• [Provided entries]:
___

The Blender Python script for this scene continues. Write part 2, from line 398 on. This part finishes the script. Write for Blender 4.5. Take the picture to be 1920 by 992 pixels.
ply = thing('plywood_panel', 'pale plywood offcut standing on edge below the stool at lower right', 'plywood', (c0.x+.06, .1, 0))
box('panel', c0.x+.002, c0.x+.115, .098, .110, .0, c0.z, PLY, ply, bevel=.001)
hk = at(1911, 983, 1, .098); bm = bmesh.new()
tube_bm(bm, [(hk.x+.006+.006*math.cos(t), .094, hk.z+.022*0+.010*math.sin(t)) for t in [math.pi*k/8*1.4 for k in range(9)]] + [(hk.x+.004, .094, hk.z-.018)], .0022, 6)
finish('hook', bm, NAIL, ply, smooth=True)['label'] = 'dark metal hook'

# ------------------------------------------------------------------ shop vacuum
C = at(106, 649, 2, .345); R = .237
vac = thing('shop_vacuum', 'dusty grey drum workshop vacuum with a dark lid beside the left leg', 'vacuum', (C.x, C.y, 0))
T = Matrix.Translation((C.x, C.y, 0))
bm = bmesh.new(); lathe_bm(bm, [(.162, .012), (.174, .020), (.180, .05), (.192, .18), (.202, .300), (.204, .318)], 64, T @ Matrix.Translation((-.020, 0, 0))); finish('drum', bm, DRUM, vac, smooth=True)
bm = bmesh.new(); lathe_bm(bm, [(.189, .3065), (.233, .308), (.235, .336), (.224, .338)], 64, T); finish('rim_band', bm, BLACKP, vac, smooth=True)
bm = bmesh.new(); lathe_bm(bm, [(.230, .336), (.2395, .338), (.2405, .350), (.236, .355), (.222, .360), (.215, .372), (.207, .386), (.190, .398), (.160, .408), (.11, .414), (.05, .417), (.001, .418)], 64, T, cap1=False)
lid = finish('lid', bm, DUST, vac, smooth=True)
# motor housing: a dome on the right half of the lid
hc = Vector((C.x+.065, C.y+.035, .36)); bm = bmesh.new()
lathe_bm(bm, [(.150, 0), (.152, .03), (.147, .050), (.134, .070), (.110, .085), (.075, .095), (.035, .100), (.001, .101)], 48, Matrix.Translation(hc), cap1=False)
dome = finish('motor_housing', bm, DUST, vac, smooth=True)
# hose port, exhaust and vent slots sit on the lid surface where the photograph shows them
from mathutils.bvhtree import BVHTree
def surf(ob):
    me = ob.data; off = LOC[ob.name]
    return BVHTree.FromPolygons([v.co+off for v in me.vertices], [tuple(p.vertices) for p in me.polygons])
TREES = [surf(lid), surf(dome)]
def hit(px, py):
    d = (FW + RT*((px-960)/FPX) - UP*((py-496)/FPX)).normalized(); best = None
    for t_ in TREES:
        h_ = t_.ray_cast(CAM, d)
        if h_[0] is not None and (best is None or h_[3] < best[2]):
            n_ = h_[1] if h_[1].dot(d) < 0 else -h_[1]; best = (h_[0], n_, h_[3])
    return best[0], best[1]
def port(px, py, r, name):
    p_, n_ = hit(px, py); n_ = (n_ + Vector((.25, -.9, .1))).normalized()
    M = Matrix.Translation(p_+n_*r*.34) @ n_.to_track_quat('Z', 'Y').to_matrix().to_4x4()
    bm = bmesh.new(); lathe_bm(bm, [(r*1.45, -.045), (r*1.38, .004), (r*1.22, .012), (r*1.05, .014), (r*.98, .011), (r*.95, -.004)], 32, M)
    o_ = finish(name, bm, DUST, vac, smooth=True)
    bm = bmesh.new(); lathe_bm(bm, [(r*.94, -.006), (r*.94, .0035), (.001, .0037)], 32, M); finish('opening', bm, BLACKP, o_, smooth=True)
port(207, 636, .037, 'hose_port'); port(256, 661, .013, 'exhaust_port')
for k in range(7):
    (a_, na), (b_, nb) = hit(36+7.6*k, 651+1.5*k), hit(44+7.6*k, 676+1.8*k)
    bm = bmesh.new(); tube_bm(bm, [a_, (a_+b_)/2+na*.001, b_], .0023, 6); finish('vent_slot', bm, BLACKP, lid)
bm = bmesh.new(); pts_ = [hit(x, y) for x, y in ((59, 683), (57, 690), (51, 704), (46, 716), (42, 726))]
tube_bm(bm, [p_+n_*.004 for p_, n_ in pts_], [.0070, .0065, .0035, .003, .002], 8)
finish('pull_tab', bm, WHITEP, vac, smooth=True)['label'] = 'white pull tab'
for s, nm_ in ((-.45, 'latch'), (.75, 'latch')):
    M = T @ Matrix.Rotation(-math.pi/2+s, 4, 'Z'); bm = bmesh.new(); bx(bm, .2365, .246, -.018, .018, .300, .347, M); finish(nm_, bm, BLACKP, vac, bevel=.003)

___

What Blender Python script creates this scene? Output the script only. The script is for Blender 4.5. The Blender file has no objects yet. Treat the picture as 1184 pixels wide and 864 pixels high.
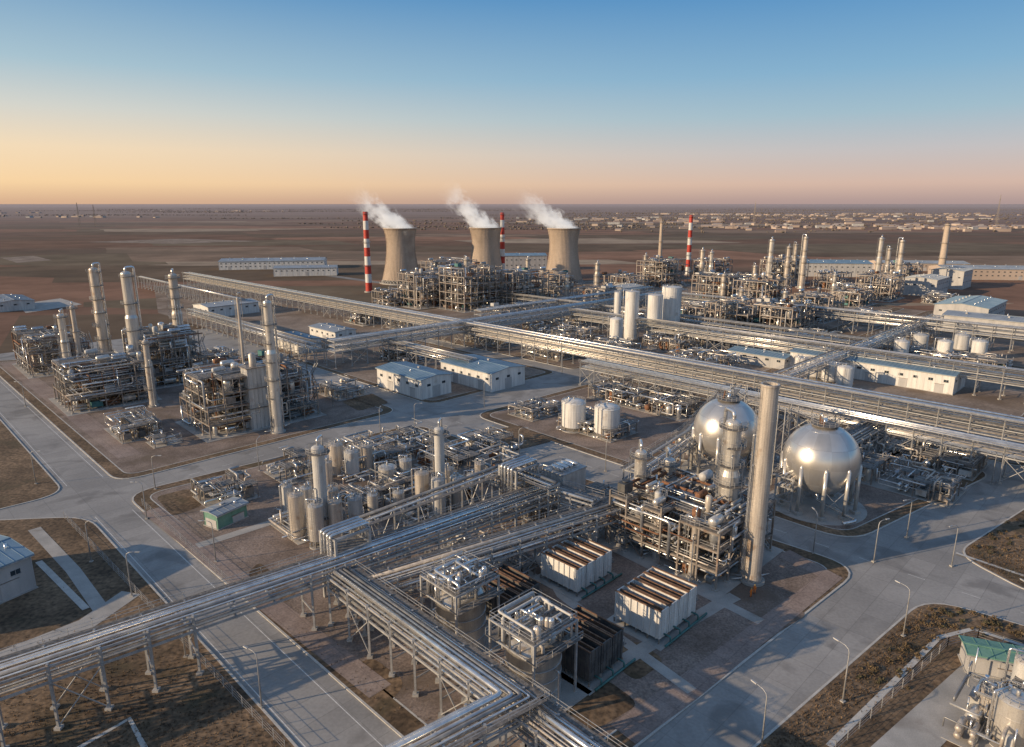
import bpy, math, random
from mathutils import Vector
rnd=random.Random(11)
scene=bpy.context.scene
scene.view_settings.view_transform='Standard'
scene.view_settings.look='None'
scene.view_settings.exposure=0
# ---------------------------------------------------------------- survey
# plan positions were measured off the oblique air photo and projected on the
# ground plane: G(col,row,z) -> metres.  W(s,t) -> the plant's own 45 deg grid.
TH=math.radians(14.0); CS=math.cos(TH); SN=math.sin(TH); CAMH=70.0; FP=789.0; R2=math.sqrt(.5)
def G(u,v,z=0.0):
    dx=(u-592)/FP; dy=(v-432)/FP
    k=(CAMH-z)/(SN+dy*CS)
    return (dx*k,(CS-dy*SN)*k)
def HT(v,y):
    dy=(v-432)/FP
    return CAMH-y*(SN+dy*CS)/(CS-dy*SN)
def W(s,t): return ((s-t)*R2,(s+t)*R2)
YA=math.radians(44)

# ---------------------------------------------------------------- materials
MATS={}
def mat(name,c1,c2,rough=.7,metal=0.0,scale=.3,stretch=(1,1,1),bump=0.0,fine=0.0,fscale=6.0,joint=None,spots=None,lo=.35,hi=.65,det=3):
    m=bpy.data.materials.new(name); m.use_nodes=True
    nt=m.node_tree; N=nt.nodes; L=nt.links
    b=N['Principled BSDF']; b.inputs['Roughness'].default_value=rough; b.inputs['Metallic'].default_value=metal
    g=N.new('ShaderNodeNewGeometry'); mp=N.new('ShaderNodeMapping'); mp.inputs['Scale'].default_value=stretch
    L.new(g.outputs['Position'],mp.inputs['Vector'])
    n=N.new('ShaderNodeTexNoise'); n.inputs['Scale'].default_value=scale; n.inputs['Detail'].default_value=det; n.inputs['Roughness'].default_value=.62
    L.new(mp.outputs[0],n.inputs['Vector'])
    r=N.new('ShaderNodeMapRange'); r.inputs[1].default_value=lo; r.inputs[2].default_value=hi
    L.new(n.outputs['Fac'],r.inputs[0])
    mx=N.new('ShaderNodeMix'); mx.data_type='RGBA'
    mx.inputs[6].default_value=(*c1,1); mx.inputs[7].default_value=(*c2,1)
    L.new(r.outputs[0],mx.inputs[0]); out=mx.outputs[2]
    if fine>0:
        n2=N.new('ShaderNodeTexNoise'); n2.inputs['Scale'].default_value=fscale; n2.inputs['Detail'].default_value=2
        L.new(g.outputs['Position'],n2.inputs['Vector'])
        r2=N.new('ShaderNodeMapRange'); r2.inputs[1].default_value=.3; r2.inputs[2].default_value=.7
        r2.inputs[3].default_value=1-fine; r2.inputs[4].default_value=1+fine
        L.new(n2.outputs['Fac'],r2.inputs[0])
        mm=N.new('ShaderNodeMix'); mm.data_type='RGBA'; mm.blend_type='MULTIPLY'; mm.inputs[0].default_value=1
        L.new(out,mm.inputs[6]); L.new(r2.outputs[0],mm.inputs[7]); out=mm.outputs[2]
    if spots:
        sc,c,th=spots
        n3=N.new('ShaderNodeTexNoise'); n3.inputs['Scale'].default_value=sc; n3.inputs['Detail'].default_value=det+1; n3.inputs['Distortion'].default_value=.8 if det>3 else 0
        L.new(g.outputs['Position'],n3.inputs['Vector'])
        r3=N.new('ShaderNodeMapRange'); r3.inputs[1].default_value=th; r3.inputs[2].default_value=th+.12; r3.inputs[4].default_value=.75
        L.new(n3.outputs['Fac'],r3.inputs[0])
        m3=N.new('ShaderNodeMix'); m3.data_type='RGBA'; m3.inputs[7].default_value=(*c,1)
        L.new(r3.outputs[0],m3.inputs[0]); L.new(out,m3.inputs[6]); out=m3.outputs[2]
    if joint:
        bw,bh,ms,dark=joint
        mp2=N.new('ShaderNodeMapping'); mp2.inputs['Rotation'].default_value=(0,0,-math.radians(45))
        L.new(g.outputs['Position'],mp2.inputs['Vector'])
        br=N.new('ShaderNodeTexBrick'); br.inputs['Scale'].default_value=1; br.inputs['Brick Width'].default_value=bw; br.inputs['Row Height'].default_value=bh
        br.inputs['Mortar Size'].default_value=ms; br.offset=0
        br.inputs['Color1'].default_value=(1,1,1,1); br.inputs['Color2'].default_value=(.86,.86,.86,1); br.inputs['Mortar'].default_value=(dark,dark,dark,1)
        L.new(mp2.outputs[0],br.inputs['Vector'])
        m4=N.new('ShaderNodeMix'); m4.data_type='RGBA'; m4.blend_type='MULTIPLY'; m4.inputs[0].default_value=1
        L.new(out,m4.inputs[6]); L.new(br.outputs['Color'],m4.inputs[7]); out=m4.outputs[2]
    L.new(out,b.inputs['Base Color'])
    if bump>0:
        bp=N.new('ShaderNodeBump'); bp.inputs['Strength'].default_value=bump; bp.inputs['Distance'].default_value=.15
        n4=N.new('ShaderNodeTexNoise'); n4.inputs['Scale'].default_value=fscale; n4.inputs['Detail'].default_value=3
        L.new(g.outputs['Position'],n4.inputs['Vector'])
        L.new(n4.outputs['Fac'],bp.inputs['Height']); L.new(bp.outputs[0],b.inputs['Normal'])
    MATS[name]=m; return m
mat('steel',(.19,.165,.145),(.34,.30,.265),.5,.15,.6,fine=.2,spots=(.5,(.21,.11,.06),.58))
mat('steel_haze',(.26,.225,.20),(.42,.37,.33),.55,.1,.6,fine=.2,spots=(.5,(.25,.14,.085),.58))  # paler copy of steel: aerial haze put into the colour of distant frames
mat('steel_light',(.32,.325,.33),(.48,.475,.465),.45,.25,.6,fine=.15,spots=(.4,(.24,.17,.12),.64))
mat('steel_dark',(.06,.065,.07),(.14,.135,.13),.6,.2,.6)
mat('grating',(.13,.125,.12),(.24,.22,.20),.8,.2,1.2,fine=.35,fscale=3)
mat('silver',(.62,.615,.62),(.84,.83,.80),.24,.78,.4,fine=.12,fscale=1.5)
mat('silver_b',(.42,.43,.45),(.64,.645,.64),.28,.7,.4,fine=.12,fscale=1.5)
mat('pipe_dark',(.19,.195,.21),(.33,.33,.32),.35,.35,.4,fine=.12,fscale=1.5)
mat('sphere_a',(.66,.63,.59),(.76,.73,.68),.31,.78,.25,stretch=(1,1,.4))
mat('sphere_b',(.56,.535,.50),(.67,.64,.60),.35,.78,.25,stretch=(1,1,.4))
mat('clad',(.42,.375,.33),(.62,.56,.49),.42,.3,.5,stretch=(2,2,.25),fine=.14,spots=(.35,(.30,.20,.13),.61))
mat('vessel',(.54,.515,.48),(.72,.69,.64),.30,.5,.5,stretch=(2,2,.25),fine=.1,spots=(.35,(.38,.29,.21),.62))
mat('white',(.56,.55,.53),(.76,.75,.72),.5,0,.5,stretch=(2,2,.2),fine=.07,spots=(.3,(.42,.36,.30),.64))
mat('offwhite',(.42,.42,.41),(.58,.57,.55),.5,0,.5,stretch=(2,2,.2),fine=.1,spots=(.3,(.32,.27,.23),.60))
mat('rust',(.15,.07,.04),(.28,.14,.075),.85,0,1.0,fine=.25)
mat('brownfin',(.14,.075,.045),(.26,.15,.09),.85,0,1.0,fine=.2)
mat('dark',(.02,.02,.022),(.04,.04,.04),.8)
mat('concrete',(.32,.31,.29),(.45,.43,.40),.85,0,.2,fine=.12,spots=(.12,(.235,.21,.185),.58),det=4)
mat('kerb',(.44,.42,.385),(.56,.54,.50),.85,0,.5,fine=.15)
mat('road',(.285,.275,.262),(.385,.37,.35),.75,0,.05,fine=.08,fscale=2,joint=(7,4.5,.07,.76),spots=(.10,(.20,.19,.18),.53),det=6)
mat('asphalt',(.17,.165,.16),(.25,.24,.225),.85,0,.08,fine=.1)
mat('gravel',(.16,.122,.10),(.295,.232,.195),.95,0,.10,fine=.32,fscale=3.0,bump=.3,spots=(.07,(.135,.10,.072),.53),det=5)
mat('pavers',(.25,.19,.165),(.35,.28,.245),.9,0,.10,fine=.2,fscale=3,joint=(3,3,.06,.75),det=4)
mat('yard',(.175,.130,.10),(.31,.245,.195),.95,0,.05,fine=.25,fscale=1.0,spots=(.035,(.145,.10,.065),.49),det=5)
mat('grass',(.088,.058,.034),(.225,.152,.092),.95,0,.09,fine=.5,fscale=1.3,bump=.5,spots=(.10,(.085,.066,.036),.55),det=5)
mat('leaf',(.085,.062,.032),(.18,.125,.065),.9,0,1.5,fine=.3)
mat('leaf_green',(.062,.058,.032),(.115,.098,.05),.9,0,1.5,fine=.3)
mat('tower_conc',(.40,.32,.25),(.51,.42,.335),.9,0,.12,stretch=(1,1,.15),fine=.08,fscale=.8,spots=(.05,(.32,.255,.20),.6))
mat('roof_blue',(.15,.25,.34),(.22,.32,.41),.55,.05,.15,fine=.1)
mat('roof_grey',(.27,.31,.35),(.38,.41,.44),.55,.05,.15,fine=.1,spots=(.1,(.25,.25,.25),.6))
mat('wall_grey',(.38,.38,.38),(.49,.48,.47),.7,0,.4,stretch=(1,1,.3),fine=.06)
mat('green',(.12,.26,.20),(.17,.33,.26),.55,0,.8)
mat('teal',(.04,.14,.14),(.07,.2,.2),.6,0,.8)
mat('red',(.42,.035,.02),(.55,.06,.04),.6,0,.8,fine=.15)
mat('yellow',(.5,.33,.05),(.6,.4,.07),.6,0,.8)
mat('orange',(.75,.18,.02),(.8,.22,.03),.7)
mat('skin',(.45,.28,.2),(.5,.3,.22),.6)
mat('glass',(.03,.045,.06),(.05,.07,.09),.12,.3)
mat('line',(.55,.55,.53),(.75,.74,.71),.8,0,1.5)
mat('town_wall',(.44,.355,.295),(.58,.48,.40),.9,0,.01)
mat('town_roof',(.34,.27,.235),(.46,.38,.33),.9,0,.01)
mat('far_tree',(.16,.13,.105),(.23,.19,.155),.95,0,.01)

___

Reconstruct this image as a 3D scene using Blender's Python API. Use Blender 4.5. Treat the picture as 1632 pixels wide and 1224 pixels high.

___

• [Task requirements]: Above are the records. Print exactly the lines from the one containing "What Blender Python" to the one containing "YA=math.radians(44)", both included, and nothing else; pictures are excluded.

• [Reply]:
What Blender Python script creates this scene? Output the script only. The script is for Blender 4.5. The Blender file has no objects yet. Treat the picture as 1184 pixels wide and 864 pixels high.
import bpy, math, random
from mathutils import Vector
rnd=random.Random(11)
scene=bpy.context.scene
scene.view_settings.view_transform='Standard'
scene.view_settings.look='None'
scene.view_settings.exposure=0
# ---------------------------------------------------------------- survey
# plan positions were measured off the oblique air photo and projected on the
# ground plane: G(col,row,z) -> metres.  W(s,t) -> the plant's own 45 deg grid.
TH=math.radians(14.0); CS=math.cos(TH); SN=math.sin(TH); CAMH=70.0; FP=789.0; R2=math.sqrt(.5)
def G(u,v,z=0.0):
    dx=(u-592)/FP; dy=(v-432)/FP
    k=(CAMH-z)/(SN+dy*CS)
    return (dx*k,(CS-dy*SN)*k)
def HT(v,y):
    dy=(v-432)/FP
    return CAMH-y*(SN+dy*CS)/(CS-dy*SN)
def W(s,t): return ((s-t)*R2,(s+t)*R2)
YA=math.radians(44)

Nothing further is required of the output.